HIAS provides assistance to Jewish refugees from the government-sponsored anti-Semitic campaign in Poland and from the Soviet invasion of Czechoslovakia.


Chronicle of Current Events (Khronika tekushchikh sobytii), an underground samizdat journal, begins publication. Dedicated to the defense of human rights, it provides detailed coverage of the Jewish emigration movement. It will continue to appear illegally until 1983.

The Soviet Union invades Czechoslovakia in order to crush the liberal reform movement known as the Prague Spring.

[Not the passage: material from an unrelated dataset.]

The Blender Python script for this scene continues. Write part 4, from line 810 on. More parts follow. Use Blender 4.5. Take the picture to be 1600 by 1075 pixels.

The American Jewish Conference on Soviet Jewry releases a 32-page research report documenting the oppression of Jews in the Soviet Union. British Prime Minister Harold Wilson presses visiting Soviet Premier Alexei Kosygin on the subject of the emigration of Soviet Jews to Israel.

Civil rights leader Rev. Dr. Martin Luther King, Jr. and U.S. presidential candidate Robert F. Kennedy are assassinated.


  • Jewish emigrants from the USSR: 229
  • Soviet Jewish immigrants to US: 92
  • Soviet Jewish immigrants to Israel: 304

Looking Back

OVIR, the government office in charge of reviewing immigration requests by Soviet Jews, begins granting exit visas after nearly a year's hiatus, but only for the purpose of reuniting families.

The Soviet Union continues its virulent anti-Zionist campaign. The defense ministry publication Krasnaya Zyesda (Red Star) claims that Jews in the Eastern Bloc have been recruited as spies for Israel and the Central Intelligence Agency. A new book, Judaism and Zionism, revives charges against the Jews reminiscent of the "doctors' plot" from 1953, in which Jewish doctors were accused of conspiring to kill members of the top Soviet leadership.

Twenty-six Jewish intellectuals in Lithuania, including Communist party members, voice their protest against growing anti-Semitism and repression of Jewish culture and communal life. In a letter to the first secretary of the Lithuanian Communist party, they demand the right to emigrate.

The Soviet invasion of Czechoslovakia sparks protests by pro-democracy movements throughout Europe, including some within the Soviet Union. A small protest rally is held on Red Square; its participants are promptly arrested by the KGB.

Prominent non-Jewish dissidents, including physicist Andrei Sakharov, play an important role in the movement by protesting Soviet anti-Semitism and championing the right of Jews to emigrate.